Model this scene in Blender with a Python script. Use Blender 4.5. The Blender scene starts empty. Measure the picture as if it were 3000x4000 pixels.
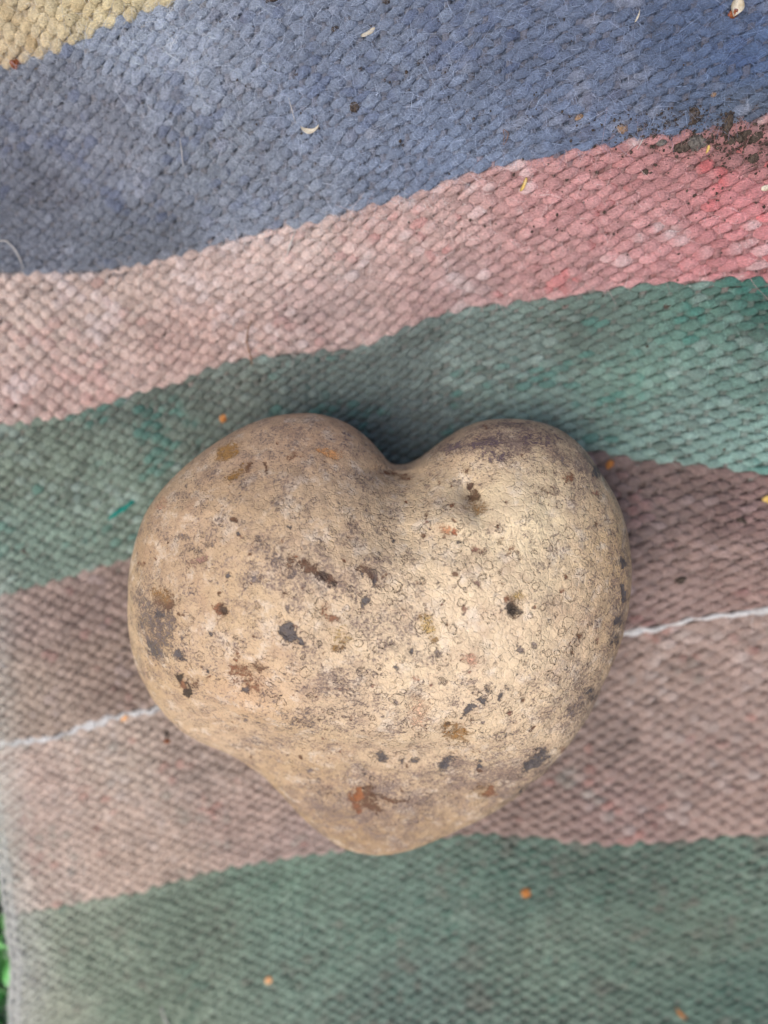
import bpy, math, random
import numpy as np
from mathutils import Vector

# ------------------------------------------------------------------ camera, world, sun
SC = bpy.context.scene
COL = SC.collection
D, TILT = 0.185, math.radians(12.0)
TANV = 0.662
FPX = 2000.0 / TANV
cam_d = bpy.data.cameras.new("camera")
cam = bpy.data.objects.new("camera", cam_d)
COL.objects.link(cam)
CAM = np.array([0.0, D * math.sin(TILT), D * math.cos(TILT)])
cam.location = CAM
cam.rotation_euler = (-TILT, 0, 0)
cam_d.sensor_fit = 'VERTICAL'
cam_d.sensor_height = 24.0
cam_d.sensor_width = 18.0
cam_d.lens = 12.0 / TANV
cam_d.clip_start = 0.005
cam_d.clip_end = 50.0
cam_d.dof.use_dof = True
cam_d.dof.focus_distance = 0.1475
cam_d.dof.aperture_fstop = 4.4
SC.camera = cam

SUN_EL, SUN_AZ = math.radians(68), math.radians(240)      # azimuth of the light, clockwise from +Y
world = bpy.data.worlds.new("World")
SC.world = world
world.use_nodes = True
wn = world.node_tree
wn.nodes.clear()
sky = wn.nodes.new('ShaderNodeTexSky')
sky.sky_type = 'NISHITA'
sky.sun_disc = False
sky.sun_elevation = SUN_EL
sky.sun_rotation = SUN_AZ
sky.air_density = 1.0
sky.dust_density = 6.0
sky.ozone_density = 1.0
bg = wn.nodes.new('ShaderNodeBackground')
bg.inputs['Strength'].default_value = 0.115
wo = wn.nodes.new('ShaderNodeOutputWorld')
wn.links.new(sky.outputs[0], bg.inputs[0])
wn.links.new(bg.outputs[0], wo.inputs[0])

sl = bpy.data.lights.new("sun", 'SUN')
sl.energy = 1.5
sl.angle = math.radians(45)
sl.color = (1.0, 0.94, 0.87)
sun = bpy.data.objects.new("sun", sl)
COL.objects.link(sun)
sd = Vector((math.sin(SUN_AZ) * math.cos(SUN_EL), math.cos(SUN_AZ) * math.cos(SUN_EL), math.sin(SUN_EL)))
sun.rotation_euler = sd.to_track_quat('Z', 'Y').to_euler()
sun.location = (sd * 2.0)

SC.view_settings.view_transform = 'Standard'
SC.view_settings.look = 'None'
SC.view_settings.gamma = 1.0
SC.view_settings.exposure = 0.22
SC.render.engine = 'CYCLES'

rng = np.random.default_rng(7)

# ------------------------------------------------------------------ noise and geometry helpers
def vnoise(x, y, scale, seed=0):
    """smooth value noise in 0..1 at points x, y; scale = size of one cell in metres"""
    r = np.random.default_rng(seed)
    T = r.random((256, 256))
    u = np.asarray(x) / scale + 1000.37
    v = np.asarray(y) / scale + 1000.71
    i = np.floor(u).astype(int); j = np.floor(v).astype(int)
    fu = u - i; fv = v - j
    fu = fu * fu * (3 - 2 * fu); fv = fv * fv * (3 - 2 * fv)
    i0 = i % 256; j0 = j % 256; i1 = (i + 1) % 256; j1 = (j + 1) % 256
    return (T[i0, j0] * (1 - fu) * (1 - fv) + T[i1, j0] * fu * (1 - fv)
            + T[i0, j1] * (1 - fu) * fv + T[i1, j1] * fu * fv)

def fbm(x, y, scale, seed=0, octs=3):
    a, s, t = 1.0, 0.0, 0.0
    for k in range(octs):
        s = s + a * vnoise(x, y, scale / 2 ** k, seed + 31 * k); t += a; a *= 0.55
    return s / t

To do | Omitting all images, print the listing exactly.

Response |
Model this scene in Blender with a Python script. Use Blender 4.5. The Blender scene starts empty. Measure the picture as if it were 3000x4000 pixels.
import bpy, math, random
import numpy as np
from mathutils import Vector

# ------------------------------------------------------------------ camera, world, sun
SC = bpy.context.scene
COL = SC.collection
D, TILT = 0.185, math.radians(12.0)
TANV = 0.662
FPX = 2000.0 / TANV
cam_d = bpy.data.cameras.new("camera")
cam = bpy.data.objects.new("camera", cam_d)
COL.objects.link(cam)
CAM = np.array([0.0, D * math.sin(TILT), D * math.cos(TILT)])
cam.location = CAM
cam.rotation_euler = (-TILT, 0, 0)
cam_d.sensor_fit = 'VERTICAL'
cam_d.sensor_height = 24.0
cam_d.sensor_width = 18.0
cam_d.lens = 12.0 / TANV
cam_d.clip_start = 0.005
cam_d.clip_end = 50.0
cam_d.dof.use_dof = True
cam_d.dof.focus_distance = 0.1475
cam_d.dof.aperture_fstop = 4.4
SC.camera = cam

SUN_EL, SUN_AZ = math.radians(68), math.radians(240)      # azimuth of the light, clockwise from +Y
world = bpy.data.worlds.new("World")
SC.world = world
world.use_nodes = True
wn = world.node_tree
wn.nodes.clear()
sky = wn.nodes.new('ShaderNodeTexSky')
sky.sky_type = 'NISHITA'
sky.sun_disc = False
sky.sun_elevation = SUN_EL
sky.sun_rotation = SUN_AZ
sky.air_density = 1.0
sky.dust_density = 6.0
sky.ozone_density = 1.0
bg = wn.nodes.new('ShaderNodeBackground')
bg.inputs['Strength'].default_value = 0.115
wo = wn.nodes.new('ShaderNodeOutputWorld')
wn.links.new(sky.outputs[0], bg.inputs[0])
wn.links.new(bg.outputs[0], wo.inputs[0])

sl = bpy.data.lights.new("sun", 'SUN')
sl.energy = 1.5
sl.angle = math.radians(45)
sl.color = (1.0, 0.94, 0.87)
sun = bpy.data.objects.new("sun", sl)
COL.objects.link(sun)
sd = Vector((math.sin(SUN_AZ) * math.cos(SUN_EL), math.cos(SUN_AZ) * math.cos(SUN_EL), math.sin(SUN_EL)))
sun.rotation_euler = sd.to_track_quat('Z', 'Y').to_euler()
sun.location = (sd * 2.0)

SC.view_settings.view_transform = 'Standard'
SC.view_settings.look = 'None'
SC.view_settings.gamma = 1.0
SC.view_settings.exposure = 0.22
SC.render.engine = 'CYCLES'

rng = np.random.default_rng(7)

# ------------------------------------------------------------------ noise and geometry helpers
def vnoise(x, y, scale, seed=0):
    """smooth value noise in 0..1 at points x, y; scale = size of one cell in metres"""
    r = np.random.default_rng(seed)
    T = r.random((256, 256))
    u = np.asarray(x) / scale + 1000.37
    v = np.asarray(y) / scale + 1000.71
    i = np.floor(u).astype(int); j = np.floor(v).astype(int)
    fu = u - i; fv = v - j
    fu = fu * fu * (3 - 2 * fu); fv = fv * fv * (3 - 2 * fv)
    i0 = i % 256; j0 = j % 256; i1 = (i + 1) % 256; j1 = (j + 1) % 256
    return (T[i0, j0] * (1 - fu) * (1 - fv) + T[i1, j0] * fu * (1 - fv)
            + T[i0, j1] * (1 - fu) * fv + T[i1, j1] * fu * fv)

def fbm(x, y, scale, seed=0, octs=3):
    a, s, t = 1.0, 0.0, 0.0
    for k in range(octs):
        s = s + a * vnoise(x, y, scale / 2 ** k, seed + 31 * k); t += a; a *= 0.55
    return s / t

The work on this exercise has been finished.